9. Emerging jurisprudence (2019-2025)
Case / forum | Gist | Take-away |
---|---|---|
G.R. 255581 (Santos v. People, 26 Jan 2022) | First SC decision to sustain RA 11313 conviction for persistent sexist slurs against a female janitress | “Humiliation” need not be overtly sexual; sexist degradation suffices |
NLRC LAC No. 06-000234-21 (Y v. Z Corp., 16 Nov 2023) | Company president calling a gay employee “baklang salot” in Zoom meeting; NLRC affirmed constructive dismissal + ₱ 150k moral damages | NLRC treated RA 11313 duty to prevent as an implied contract stipulation |
CSC Case No. 21-07-037 (Re: Municipal Treasurer S., 14 March 2024) | Failure to create CODI deemed simple neglect of duty; 3-month suspension | Public sector heads may be disciplined even without a harassment incident |
(Full texts remain on SC E-Library / NLRC rollos; citations are illustrative.)

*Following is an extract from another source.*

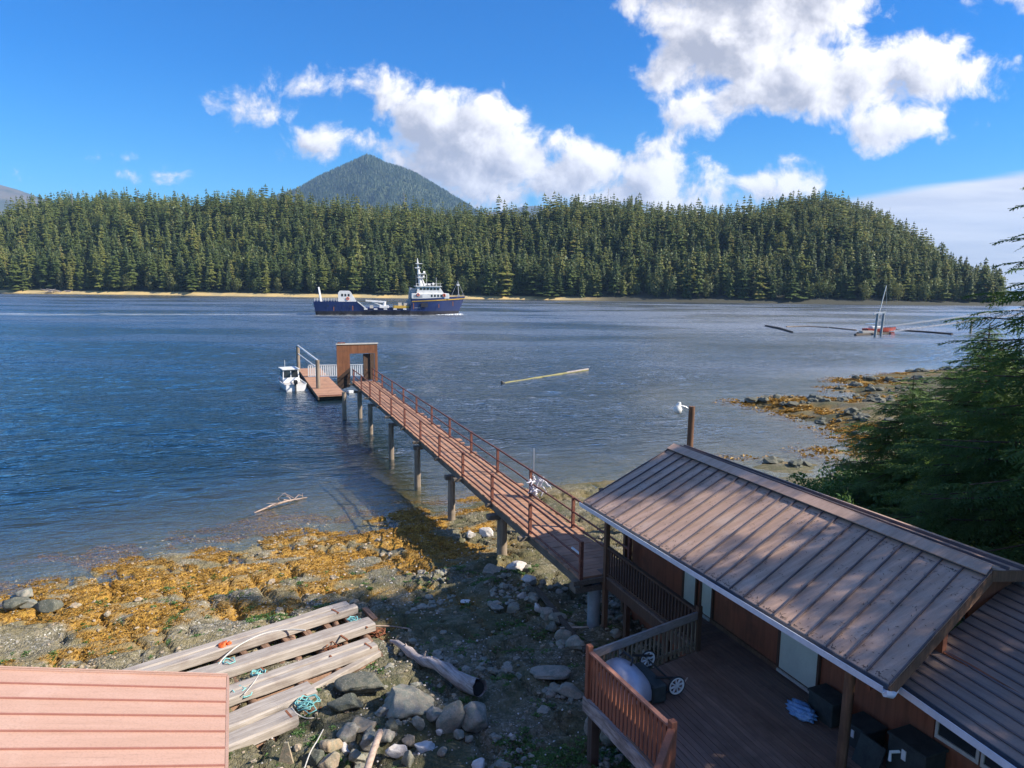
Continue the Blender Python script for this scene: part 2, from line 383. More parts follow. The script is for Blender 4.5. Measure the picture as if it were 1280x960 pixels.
def hgt(x, y):
    x = np.asarray(x, float); y = np.asarray(y, float)
    wx = x + (fbm(x / 1.7, y / 1.7, 3, 3) - .5) * 1.6; wy = y + (fbm(x / 1.7, y / 1.7, 9, 3) - .5) * 1.6
    s = sdf_poly(wx, wy, LAND)
    for q in ISL: s = np.maximum(s, np.minimum(sdf_poly(wx, wy, q) , 1.2))
    c, sn = math.cos(math.radians(33)), math.sin(math.radians(33))
    u = x * c + y * sn; v = -x * sn + y * c
    far = sstep(38, 60, y)
    land = 1.35 * (1 - np.exp(-np.clip(s, 0, None) * .085)) + np.clip(s - 24, 0, 40) * .05
    # ledges of bedrock: terraces across the strata
    st = fbm(u / 4.2, v / .75 , 21, 4, .55); st2 = fbm(u / 2.0 + 7, v / .33, 33, 3, .5)
    ledge = (st - .5) * .55 + (np.abs(st2 - .5) * -.42)
    crack = -sstep(.035, .0, np.abs(fbm(u / .8 + 11, v / 3.2, 55, 3) - .5)) * .24
    rock = sstep(-9.5, -4.0, -x) * 1.0
    rockm = np.clip(.35 + .65 * rock, 0, 1)
    near = 1 - far
    lf = sstep(0.0, 2.2, s)
    z = land + (ledge * rockm + crack * rock) * (.35 + .65 * lf) * np.where(s > 0, 1, np.clip(1 + s / 3, 0.15, 1)) + far * ((fbm(x / 3.0, y / 1.4, 77, 4) - .36) * .8 * lf + .16 * sstep(0, .7, s))
    z = z + (fbm(x / .35, y / .35, 5, 2) - .5) * .05
    z = np.where(s < 0, z - .045 * (-s) - .0022 * s * s * (s > -35) - (s <= -35) * 2.7, z)
    # bank under the trees on the right and below the buildings
    ee = (x - O.x) * EE.x + (y - O.y) * EE.y; dd = (x - O.x) * DD.x + (y - O.y) * DD.y
    bank = sstep(4.5, 11, ee) * sstep(12, 3, dd) * sstep(0, 4, s); z = z + bank * 1.1
    return z, s
def weedmask(x, y, z, s):
    a = fbm(x / 1.1, y / .6, 101, 5, .6); b = fbm(x / 5.0, y / 3.0, 131, 3)
    band = sstep(-.25, -.05, z) * sstep(.75, .32, z + (b - .5) * .5 - .2 * sstep(-9, -12, x))
    loc = (1 - .2 * sstep(45, 55, y)) * (1 - .85 * sstep(-1.5, 1.0, x) * sstep(46, 40, y))
    c3 = fbm(x / 2.2 + 9, y / 1.1, 171, 3)
    return band * sstep(.44, .53, a * .6 + b * .4 + .05) * loc * sstep(.64, .56, c3)

def grid(xs, ys, f):
    X, Y = np.meshgrid(xs, ys); Z, ex = f(X.ravel(), Y.ravel())
    V = np.stack([X.ravel(), Y.ravel(), Z], 1); nx, ny = len(xs), len(ys)
    i = np.arange((nx - 1) * (ny - 1)); r = i // (nx - 1); c = i % (nx - 1); a = r * nx + c
    return V, np.stack([a, a + 1, a + nx + 1, a + nx], 1), ex
def spaced(*segs):
    out = []
    for a, b, st in segs: out.append(np.arange(a, b, st))
    return np.concatenate(out + [np.array([segs[-1][1]])])

def M_ground():
    t = NT('beach'); g = t.geo(); w = t.attr('weed'); al = t.attr('algae_shade')
    z = t.n('ShaderNodeSeparateXYZ'); t.l(g, z.inputs[0]); z = z.outputs[2]
    n1 = t.noise(g, .5, 5, .6); n2 = t.noise(g, 3.5, 5, .65); n3 = t.noise(g, 18, 4, .6)
    vc = t.vor(g, 11, out='Color'); vd = t.vor(g, 11); vc2 = t.vor(g, 26, out='Color'); vd2 = t.vor(g, 26)
    sx = t.n('ShaderNodeSeparateColor'); t.l(vc, sx.inputs[0]); sy = t.n('ShaderNodeSeparateColor'); t.l(vc2, sy.inputs[0])
    base = t.mix(t.rng(n1, .35, .65), (.23, .17, .08), (.32, .255, .14))
    peb = t.ramp(sx.outputs[0], [(0, (.09, .10, .075)), (.3, (.21, .20, .14)), (.7, (.30, .27, .20)), (.9, (.44, .40, .33)), (1, (.7, .68, .62))])
    peb2 = t.ramp(sy.outputs[0], [(0, (.07, .075, .05)), (.5, (.22, .20, .14)), (.88, (.36, .33, .25)), (.96, (.65, .63, .58)), (1, (.8, .78, .72))])
    col = t.mix(.55, base, peb); col = t.mix(t.rng(n2, .42, .6, .25, .8), col, peb2)
    col = t.mix(t.rng(n3, .4, .2, 0, .55), col, (.05, .05, .035))
    yy_ = t.n('ShaderNodeSeparateXYZ'); t.l(g, yy_.inputs[0]); col = t.mix(t.math('MULTIPLY', t.rng(yy_.outputs[1], 44, 52), t.rng(n1, .3, .55, .35, .85)), col, (.085, .07, .04))
    oliv = t.math('MULTIPLY', t.rng(n1, .38, .6), .65); col = t.mix(oliv, col, (.21, .17, .075), 'MIX'); crk = t.rng(t.vor(t.mapping(g, (.55, 1.6, 1), (0, 0, -.55)), 1.1, 'DISTANCE_TO_EDGE'), .035, .0); col = t.mix(t.math('MULTIPLY', crk, .55), col, (.03, .025, .015))
    al_f = t.math('MULTIPLY', t.rng(t.math('ADD', t.math('MULTIPLY', n2, .5), t.math('MULTIPLY', n1, .5)), .47, .58), al)
    col = t.mix(t.math('MULTIPLY', al_f, .7), col, (.075, .085, .035))
    col = t.mix(t.math('MULTIPLY', al, .38), col, (.05, .06, .04))  # further darkening paints extra shade into the colour of the shaded foreshore
    wc = t.ramp(sy.outputs[1], [(0, (.20, .10, .02)), (.5, (.38, .20, .03)), (1, (.52, .31, .05))])
    col = t.mix(t.math('MULTIPLY', w, .9, clamp=True), col, wc)
    col = t.mix(t.rng(z, .10, -.10, 0, .62), col, (.075, .065, .022))
    col = t.mix(t.rng(z, -.2, -1.4, 0, .5), col, (.13, .13, .05))
    h = t.math('ADD', t.math('MULTIPLY', vd, -.5), t.math('ADD', t.math('MULTIPLY', n3, .7), t.math('MULTIPLY', vd2, -.35)))
    return t.finish(col, .85, t.bump(h, .9, .06), 0, .25)
MAT['ground'] = M_ground()
def algae_shade(x, y): return sstep(-7.5, -4.5, x) * sstep(46, 38, y) + .9 * sstep(48, 56, y) * sstep(.42, .52, fbm(x / 5, y / 2.5, 501, 3))  # near: algae patches and painted foreshore shade; far: dark patches on the spits
def fground(x, y):
    z, s = hgt(x, y); return z, (weedmask(x, y, z, s), algae_shade(x, y) , s)
xs = spaced((-700, -60, 40), (-60, -24, 1.2), (-24, 8, .11), (8, 40, .35), (40, 100, 1.2), (100, 900, 50))
ys = spaced((-120, 6, 14), (6, 36, .11), (36, 60, .28), (60, 110, .55), (110, 300, 10), (300, 900, 50))
V, Fc, (wm, ag, sd) = grid(xs, ys, fground)
tag(np_mesh('beach_ground', V, Fc, MAT['ground'], True, [('weed', 'POINT', wm), ('algae_shade', 'POINT', ag)]), 'rocky beach with gravel, ledges and orange rockweed below the house', None, None, 'structure')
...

10. Compliance checklist for Philippine employers (2025 update)
- Policy – Issue/revise anti-harassment handbook; align with IRR templates.
- Training – Annual GAD-funded learning for all staff + special workshop for managers & CODI members.
- Reporting channels – dual mode (digital & analog) with option for anonymous flagging.
- Rapid response – Acknowledge complaint within 2 working days; convene CODI within 5; decide within 30.
- Record-keeping – Secure logbook of incidents for 10 years (Data Privacy compliant).
- Audit & review – Include harassment-risk metrics in the annual OSH and GAD reports; present to the Board / LGU.
- Sanctions matrix – Graduated, written in policy; mandatory referral to counseling for perpetrators.
11. Practical pointers for lawyers & HR officers
- Document everything – minutes, screenshots, CCTV, chat logs; best evidence beats hearsay.
- Observe due process (twice-notice rule, opportunity to be heard) to avoid illegal dismissal suits.
- Consider interim measures – paid leave for complainant, non-contact orders, modification of work assignments.
- Avoid retaliatory termination – RA 11313 and labor jurisprudence treat retaliation as aggravating.
- Calculate prescriptive periods – criminal action: 3 years (Revised Penal Code’s offense punishable by ≤6 years); civil claims: 4 years from last act (Art. 1146).
- Settlement? – Allowed, but cannot bar criminal prosecution; the prosecutor may still proceed in the “interest of justice”.
Conclusion
“Workplace humiliation” grounded on gender-based or sexist conduct is now squarely penalized under the Safe Spaces Act. Liability is three-pronged:
- Criminal – fines and possible imprisonment for offenders;
- Administrative – employer fines, permit suspension, officer sanctions;
- Civil – moral, exemplary, and actual damages against both perpetrator and negligent employer.
Because the statute imposes affirmative duties on employers, inaction is itself punishable. Philippine organizations therefore need to internalize RA 11313 as a core compliance pillar—on the same footing as wage, safety, and data-privacy regimes—to foster a truly safe and respectful workplace.
(This overview is for educational purposes; consult counsel for case-specific advice.)